Your task: Your answer should consist solely of the lines from the one with "Keep writing the" through the one with "tag(db.build('plant_debris', M_dirt), 'small", copied exactly, endpoints included.

Exercise data:
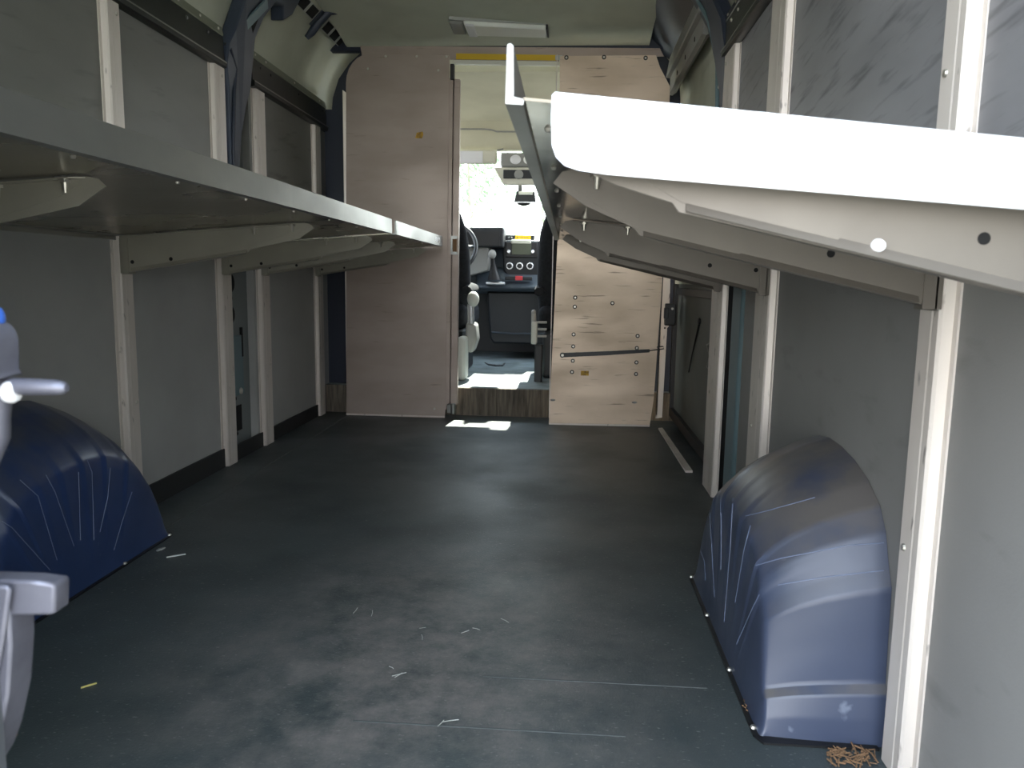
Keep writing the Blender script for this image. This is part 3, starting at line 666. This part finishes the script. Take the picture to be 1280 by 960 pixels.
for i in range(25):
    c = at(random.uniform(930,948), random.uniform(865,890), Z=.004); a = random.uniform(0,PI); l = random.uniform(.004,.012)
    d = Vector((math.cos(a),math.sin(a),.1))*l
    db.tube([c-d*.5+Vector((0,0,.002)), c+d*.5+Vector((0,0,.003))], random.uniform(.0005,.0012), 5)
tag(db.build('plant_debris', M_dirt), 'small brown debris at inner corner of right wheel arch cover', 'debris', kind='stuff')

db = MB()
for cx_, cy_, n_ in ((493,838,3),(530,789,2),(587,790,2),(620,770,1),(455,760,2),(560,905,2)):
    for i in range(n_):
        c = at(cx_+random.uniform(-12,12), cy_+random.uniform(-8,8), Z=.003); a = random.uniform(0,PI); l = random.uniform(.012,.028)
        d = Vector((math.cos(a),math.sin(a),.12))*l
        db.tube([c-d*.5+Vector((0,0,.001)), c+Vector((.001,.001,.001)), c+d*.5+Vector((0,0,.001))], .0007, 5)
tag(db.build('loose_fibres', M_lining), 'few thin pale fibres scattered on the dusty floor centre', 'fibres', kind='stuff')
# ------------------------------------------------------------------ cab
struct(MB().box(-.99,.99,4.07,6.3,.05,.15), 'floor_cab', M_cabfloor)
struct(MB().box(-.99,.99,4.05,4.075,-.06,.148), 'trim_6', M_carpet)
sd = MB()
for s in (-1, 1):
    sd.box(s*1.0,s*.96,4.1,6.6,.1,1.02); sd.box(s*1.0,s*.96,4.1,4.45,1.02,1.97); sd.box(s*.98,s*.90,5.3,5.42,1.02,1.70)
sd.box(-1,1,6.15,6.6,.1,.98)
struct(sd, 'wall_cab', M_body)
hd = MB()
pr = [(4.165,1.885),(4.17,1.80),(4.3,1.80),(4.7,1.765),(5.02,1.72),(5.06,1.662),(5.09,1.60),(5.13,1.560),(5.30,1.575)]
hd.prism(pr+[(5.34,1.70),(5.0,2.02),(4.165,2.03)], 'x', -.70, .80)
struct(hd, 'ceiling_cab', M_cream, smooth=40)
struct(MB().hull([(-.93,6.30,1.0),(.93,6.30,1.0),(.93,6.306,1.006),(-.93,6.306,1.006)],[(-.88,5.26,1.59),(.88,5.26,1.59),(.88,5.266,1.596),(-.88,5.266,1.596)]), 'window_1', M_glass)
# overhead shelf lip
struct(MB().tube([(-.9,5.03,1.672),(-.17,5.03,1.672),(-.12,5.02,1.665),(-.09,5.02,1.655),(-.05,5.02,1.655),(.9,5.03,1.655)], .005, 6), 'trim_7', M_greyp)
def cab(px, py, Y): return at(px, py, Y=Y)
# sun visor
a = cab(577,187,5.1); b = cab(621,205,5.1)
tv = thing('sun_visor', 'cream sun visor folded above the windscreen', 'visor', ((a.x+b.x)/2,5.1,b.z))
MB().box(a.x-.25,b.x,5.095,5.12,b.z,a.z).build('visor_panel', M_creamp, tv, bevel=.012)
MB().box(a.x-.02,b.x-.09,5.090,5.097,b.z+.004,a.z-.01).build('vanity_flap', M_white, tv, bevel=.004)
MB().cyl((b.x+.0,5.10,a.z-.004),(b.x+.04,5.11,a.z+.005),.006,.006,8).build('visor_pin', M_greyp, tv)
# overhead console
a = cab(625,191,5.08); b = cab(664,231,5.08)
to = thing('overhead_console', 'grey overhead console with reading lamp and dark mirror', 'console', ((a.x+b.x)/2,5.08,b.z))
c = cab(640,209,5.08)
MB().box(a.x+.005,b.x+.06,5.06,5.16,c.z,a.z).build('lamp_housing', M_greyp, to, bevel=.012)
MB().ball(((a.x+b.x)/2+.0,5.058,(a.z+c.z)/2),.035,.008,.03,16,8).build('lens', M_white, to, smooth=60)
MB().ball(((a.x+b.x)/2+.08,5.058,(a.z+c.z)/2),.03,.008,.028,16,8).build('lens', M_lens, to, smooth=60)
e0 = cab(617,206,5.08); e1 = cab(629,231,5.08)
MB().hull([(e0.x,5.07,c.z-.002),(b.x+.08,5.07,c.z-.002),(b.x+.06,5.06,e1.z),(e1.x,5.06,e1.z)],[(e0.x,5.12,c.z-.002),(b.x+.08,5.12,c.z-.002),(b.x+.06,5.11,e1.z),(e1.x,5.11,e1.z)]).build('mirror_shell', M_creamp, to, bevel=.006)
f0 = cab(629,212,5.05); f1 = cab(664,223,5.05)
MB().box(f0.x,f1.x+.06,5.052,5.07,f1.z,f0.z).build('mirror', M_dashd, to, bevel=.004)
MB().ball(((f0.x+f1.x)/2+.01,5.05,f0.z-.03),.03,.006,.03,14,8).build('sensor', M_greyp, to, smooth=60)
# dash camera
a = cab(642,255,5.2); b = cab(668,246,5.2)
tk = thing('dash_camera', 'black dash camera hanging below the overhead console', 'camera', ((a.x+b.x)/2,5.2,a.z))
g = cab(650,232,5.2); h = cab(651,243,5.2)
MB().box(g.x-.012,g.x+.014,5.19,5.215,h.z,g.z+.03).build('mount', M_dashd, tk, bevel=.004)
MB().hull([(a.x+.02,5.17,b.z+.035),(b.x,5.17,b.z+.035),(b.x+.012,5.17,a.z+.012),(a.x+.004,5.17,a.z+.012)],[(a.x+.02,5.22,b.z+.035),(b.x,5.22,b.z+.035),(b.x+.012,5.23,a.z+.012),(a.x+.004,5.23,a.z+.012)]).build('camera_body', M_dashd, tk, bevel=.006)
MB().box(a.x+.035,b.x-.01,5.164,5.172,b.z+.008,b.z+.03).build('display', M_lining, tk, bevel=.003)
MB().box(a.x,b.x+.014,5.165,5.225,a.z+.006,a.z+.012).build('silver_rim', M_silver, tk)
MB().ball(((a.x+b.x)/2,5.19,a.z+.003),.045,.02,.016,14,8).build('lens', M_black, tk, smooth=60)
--
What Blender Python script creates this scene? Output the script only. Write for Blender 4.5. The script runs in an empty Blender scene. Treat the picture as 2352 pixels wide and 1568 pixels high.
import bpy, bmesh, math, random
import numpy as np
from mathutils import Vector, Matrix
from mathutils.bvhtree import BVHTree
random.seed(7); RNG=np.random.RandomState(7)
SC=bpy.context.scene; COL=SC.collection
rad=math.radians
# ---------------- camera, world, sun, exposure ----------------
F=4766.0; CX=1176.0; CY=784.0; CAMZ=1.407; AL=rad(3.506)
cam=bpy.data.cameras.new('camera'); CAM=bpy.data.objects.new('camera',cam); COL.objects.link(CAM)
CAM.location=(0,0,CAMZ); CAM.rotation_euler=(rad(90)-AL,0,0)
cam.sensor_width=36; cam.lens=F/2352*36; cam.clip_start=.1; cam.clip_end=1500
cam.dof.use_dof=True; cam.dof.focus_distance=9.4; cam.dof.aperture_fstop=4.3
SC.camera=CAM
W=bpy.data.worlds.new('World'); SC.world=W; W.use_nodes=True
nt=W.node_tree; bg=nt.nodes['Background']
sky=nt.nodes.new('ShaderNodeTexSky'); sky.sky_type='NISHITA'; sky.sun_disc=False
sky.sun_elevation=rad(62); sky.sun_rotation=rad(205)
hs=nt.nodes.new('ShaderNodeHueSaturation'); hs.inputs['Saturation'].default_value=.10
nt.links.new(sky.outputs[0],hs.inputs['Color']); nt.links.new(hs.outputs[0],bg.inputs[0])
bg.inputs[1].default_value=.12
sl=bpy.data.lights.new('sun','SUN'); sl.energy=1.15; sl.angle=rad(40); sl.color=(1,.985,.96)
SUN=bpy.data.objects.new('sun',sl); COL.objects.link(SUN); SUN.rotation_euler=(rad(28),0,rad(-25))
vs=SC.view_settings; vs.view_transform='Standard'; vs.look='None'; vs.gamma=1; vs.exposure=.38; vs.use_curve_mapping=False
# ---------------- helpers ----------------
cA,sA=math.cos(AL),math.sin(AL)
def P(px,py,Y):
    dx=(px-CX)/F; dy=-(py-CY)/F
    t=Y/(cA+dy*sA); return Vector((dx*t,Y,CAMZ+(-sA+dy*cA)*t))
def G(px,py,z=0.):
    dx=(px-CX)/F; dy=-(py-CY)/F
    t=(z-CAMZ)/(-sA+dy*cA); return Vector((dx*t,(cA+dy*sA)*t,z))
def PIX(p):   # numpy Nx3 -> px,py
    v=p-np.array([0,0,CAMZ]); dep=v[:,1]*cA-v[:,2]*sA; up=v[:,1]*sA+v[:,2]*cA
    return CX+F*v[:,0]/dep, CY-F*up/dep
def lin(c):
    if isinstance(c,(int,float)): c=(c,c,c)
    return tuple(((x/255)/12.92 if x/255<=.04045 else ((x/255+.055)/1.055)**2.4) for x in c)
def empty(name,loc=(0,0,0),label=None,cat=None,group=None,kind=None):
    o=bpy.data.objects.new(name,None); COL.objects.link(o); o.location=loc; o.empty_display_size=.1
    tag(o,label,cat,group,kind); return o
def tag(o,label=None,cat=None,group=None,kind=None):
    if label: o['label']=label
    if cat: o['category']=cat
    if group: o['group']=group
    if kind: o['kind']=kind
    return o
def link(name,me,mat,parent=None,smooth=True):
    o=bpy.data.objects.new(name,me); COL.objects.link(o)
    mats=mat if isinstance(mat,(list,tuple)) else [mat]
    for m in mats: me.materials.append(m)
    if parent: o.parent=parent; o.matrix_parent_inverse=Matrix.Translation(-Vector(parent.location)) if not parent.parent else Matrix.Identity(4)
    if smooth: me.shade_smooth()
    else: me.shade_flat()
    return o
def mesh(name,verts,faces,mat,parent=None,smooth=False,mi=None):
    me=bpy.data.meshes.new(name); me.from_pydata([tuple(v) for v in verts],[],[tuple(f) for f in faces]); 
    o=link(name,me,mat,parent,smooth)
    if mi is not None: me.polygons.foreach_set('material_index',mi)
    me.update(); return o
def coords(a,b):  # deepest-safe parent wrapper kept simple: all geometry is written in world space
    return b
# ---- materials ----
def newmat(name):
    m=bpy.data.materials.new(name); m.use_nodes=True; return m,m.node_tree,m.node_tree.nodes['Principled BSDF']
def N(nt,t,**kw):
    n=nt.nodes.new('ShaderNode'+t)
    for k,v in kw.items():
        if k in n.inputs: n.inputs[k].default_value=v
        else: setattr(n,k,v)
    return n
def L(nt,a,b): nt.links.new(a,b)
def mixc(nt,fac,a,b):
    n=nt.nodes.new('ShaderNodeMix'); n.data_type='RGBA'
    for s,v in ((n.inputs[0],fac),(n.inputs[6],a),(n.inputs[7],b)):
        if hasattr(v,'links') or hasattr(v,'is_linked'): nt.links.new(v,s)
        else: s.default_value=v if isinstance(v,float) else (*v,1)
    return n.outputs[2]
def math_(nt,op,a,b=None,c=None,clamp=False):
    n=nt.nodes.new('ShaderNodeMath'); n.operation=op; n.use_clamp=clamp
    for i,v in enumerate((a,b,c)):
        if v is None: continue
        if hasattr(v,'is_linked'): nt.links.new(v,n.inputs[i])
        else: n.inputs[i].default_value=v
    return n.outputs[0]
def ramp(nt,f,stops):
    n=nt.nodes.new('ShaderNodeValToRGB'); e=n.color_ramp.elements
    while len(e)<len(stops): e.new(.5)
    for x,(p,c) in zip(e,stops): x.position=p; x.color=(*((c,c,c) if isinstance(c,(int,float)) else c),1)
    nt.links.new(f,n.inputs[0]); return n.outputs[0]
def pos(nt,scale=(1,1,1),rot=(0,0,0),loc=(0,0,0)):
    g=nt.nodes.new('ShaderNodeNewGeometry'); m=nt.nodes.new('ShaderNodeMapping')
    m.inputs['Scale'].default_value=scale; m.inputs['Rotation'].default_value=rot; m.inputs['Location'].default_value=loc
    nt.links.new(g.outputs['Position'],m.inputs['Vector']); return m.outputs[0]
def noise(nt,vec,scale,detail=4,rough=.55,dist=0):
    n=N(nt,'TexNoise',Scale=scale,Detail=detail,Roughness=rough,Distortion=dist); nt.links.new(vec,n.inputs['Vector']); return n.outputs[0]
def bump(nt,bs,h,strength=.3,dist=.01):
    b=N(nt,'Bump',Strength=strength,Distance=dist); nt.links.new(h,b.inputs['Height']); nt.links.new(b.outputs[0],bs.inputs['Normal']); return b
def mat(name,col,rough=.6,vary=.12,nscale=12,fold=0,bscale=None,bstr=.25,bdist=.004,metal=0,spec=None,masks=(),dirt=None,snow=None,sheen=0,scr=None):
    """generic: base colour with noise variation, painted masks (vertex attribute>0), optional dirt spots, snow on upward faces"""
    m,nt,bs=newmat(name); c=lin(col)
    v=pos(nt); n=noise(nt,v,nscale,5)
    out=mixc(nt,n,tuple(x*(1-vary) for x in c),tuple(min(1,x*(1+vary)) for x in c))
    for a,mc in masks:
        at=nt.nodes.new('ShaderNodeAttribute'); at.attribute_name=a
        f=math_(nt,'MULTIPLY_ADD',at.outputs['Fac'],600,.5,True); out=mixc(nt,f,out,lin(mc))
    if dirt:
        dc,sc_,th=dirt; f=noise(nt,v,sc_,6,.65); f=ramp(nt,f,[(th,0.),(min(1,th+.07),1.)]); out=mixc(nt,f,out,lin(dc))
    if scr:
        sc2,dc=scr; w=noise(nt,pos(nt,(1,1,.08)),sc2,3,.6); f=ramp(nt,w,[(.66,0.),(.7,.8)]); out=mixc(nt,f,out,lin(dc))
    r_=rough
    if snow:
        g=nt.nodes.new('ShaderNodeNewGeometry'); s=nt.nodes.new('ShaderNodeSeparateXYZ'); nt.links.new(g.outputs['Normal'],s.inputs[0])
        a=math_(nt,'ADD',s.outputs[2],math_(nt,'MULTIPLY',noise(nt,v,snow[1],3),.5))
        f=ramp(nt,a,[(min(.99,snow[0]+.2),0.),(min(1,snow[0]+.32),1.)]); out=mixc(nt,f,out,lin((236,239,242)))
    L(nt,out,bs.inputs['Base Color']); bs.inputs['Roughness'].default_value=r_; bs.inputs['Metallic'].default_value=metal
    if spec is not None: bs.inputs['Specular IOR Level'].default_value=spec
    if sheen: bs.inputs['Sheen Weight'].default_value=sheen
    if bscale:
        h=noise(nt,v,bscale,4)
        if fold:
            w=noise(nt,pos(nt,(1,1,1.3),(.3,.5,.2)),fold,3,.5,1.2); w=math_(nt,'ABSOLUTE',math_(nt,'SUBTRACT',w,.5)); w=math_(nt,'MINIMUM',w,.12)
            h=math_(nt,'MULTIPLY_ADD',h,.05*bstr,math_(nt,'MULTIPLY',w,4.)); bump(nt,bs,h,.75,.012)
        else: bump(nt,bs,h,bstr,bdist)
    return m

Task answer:
Keep writing the Blender script for this image. This is part 3, starting at line 666. This part finishes the script. Take the picture to be 1280 by 960 pixels.
for i in range(25):
    c = at(random.uniform(930,948), random.uniform(865,890), Z=.004); a = random.uniform(0,PI); l = random.uniform(.004,.012)
    d = Vector((math.cos(a),math.sin(a),.1))*l
    db.tube([c-d*.5+Vector((0,0,.002)), c+d*.5+Vector((0,0,.003))], random.uniform(.0005,.0012), 5)
tag(db.build('plant_debris', M_dirt), 'small brown debris at inner corner of right wheel arch cover', 'debris', kind='stuff')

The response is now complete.